Where Mankind and Nature Get Along

By EUGENE LINDEN

On the border between Brazil and Bolivia is a rare place where people profit from nature without destroying it. Called the Pantanal, it is a giant freshwater wetland that covers 140,000 sq km (54,000 sq. mi.). Unlike Brazil's other three great ecosystems -- the Atlantic forests, the Amazon and the plain called the Cerrado -- the Pantanal has not yet suffered grievous damage at the hand of man. Even more amazing, it retains some of the densest concentrations of wildlife in the Americas, despite the fact that settlers have worked cattle ranches in the area for more than 200 years.

On the pastures surrounding the ponds and marshes of the Pantanal, herds of capybaras, the world's largest rodents, munch on the native grasses. Hyacinth macaws, the world's largest parrots, nest in trees and crack palm seeds disgorged by cattle, which eat the fruit around the nut. According to Charles Munn, an ornithologist with Wildlife Conservation International, the cattle fill a niche formerly occupied by extinct giant sloths, which dined on palm seeds thousands of years before the first Portuguese settlers arrived. This happy coincidence is one reason why humans here get along with the 80 species of mammals, 230 kinds of fish, 650 different birds and 1,100 types of butterflies.

Also working in the Pantanal's favor is the inaccessibility of the central core of the huge floodplain. The enormous, uninhabited wetlands provide a refuge where animals can retreat from hunting and other human intrusions. Munn notes that the area has survived deforestation in large sections of its watershed and that the effects of industrialization in the surrounding states have so far been minimal. "If this glass is half empty," he says, surveying the wild diversity of wading birds, flycatchers and kingfishers feeding at the flooded edge of a pasture, "I can't imagine what it would look like full."

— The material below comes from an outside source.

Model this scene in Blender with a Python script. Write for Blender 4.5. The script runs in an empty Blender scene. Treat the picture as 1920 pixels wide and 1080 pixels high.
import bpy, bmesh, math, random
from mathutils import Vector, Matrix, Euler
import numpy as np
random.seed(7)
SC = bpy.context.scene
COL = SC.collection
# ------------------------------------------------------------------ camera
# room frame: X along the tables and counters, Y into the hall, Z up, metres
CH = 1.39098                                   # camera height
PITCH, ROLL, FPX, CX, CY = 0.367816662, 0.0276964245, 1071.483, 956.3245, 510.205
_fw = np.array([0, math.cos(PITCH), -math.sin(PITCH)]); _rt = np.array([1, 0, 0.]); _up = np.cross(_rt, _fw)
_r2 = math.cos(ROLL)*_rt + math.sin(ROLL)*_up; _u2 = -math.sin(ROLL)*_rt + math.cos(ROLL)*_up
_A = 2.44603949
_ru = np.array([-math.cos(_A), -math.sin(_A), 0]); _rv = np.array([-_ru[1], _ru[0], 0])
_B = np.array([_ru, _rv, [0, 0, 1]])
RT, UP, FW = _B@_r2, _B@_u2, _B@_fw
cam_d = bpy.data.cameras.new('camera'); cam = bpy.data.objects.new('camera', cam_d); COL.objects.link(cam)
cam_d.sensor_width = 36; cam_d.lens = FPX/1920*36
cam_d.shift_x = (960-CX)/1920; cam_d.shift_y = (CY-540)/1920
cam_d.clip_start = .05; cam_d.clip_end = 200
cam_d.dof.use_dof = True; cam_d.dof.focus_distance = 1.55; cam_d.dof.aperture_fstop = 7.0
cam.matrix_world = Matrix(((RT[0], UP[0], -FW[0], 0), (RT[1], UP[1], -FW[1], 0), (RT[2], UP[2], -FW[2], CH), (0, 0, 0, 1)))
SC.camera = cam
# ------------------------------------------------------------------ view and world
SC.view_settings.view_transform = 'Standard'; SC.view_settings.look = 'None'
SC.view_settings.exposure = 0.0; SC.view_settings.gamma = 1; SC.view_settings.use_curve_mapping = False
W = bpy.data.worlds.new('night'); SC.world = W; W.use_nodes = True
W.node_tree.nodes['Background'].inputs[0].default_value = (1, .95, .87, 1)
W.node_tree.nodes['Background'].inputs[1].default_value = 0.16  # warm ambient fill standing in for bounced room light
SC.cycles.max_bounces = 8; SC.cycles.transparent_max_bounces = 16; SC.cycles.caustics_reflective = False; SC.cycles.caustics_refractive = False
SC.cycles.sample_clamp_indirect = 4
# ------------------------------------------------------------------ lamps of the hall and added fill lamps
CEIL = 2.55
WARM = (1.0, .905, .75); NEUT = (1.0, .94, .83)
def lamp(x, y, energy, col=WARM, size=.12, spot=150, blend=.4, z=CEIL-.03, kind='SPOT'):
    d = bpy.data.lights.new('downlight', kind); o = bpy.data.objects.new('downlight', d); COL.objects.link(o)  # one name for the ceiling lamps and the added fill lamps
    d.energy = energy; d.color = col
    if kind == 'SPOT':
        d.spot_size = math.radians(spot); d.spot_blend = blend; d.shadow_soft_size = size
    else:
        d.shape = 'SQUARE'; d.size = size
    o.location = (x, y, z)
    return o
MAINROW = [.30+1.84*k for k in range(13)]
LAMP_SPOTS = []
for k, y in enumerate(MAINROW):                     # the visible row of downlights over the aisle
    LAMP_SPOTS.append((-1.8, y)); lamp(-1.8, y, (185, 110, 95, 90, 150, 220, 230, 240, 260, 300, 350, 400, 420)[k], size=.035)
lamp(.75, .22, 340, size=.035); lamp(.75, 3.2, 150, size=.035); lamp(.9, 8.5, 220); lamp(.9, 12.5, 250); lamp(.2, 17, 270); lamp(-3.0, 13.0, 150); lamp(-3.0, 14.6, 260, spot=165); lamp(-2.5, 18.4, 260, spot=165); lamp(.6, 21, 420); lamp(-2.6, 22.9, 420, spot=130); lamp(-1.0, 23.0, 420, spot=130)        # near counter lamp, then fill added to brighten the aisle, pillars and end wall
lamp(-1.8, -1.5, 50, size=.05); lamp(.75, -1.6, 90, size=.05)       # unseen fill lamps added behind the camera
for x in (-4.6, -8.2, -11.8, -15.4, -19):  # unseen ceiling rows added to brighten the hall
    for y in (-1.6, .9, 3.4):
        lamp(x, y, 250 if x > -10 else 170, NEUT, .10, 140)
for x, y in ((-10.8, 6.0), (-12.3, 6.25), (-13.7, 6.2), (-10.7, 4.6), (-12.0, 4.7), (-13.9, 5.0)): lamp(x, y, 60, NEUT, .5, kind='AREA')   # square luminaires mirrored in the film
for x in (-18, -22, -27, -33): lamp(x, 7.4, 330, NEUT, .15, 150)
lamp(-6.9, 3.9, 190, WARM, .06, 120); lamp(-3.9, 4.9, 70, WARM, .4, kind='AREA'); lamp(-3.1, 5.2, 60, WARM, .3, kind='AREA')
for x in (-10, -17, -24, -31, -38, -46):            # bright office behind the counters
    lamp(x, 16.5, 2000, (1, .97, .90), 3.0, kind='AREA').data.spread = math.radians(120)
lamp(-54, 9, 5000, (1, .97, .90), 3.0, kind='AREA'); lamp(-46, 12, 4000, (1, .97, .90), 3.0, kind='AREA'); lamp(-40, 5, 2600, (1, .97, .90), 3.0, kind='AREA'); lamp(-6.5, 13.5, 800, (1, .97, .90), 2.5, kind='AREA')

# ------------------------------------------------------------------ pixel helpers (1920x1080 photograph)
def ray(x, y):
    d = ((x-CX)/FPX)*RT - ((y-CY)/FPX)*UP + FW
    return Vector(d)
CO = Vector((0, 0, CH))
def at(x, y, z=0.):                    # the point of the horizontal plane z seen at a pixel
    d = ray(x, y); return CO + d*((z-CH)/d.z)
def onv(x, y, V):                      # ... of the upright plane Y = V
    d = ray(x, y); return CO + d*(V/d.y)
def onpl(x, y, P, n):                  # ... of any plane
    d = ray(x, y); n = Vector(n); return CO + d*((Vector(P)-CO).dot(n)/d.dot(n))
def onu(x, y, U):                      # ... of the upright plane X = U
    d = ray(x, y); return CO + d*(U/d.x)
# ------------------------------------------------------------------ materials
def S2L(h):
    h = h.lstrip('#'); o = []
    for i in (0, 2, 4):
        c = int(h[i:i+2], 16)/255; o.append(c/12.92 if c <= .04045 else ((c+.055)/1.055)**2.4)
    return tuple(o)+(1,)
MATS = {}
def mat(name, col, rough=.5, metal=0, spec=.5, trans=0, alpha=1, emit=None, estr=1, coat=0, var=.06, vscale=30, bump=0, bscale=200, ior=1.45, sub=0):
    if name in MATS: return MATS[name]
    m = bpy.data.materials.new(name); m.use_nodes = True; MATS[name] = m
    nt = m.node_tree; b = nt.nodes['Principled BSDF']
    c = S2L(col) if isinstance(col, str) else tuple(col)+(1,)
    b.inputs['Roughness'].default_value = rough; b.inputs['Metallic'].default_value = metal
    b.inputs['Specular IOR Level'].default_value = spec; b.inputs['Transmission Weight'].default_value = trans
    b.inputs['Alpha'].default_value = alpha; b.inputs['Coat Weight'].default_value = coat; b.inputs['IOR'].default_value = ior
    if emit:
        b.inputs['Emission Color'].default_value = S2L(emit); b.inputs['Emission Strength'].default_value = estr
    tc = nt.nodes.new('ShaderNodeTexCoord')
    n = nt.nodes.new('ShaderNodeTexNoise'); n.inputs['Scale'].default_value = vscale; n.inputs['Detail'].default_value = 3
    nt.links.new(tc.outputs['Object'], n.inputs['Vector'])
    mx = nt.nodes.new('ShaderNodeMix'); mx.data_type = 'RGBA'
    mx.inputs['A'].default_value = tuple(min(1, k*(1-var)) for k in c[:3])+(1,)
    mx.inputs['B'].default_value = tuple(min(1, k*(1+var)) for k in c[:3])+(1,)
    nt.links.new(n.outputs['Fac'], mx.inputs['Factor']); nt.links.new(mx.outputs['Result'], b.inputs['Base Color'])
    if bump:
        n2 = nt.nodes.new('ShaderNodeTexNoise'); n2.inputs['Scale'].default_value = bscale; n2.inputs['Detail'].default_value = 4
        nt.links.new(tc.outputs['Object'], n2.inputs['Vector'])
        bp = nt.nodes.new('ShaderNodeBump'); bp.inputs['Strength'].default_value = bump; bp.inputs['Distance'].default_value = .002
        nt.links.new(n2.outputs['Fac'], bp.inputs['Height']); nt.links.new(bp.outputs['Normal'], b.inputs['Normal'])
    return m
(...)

The region does face threats. According to Nilson de Barros, president of the Society for the Defense of the Pantanal, the rivers that feed into its marshes are being polluted by gold mining, deforestation and agriculture. To feed cattle herds, some ranchers are planting exotic grasses that threaten the delicate balance of the ecosystem. Wild-animal dealers are going after such items as rare birds and capybara skins. But De Barros believes the problems will be kept under control. He stresses that the Pantaneiros have traditionally respected the area's riches, and they are beginning to realize that their home has great potential for ecotourism.

As humanity paves over, logs and plows under forests and fields around the world, the crucial question for the biosphere is whether people can make peace with nature beyond the boundaries of the patchwork of parks and protected areas, which cover less than 1% of the globe. Through a combination of respect for the land and luck, the Pantaneiros have shown that this might be possible. At the headquarters of the huge Novo Miranda Ranch, manager Ito Menezes says, "The Pantanal has always vanquished human attempts to mess it up."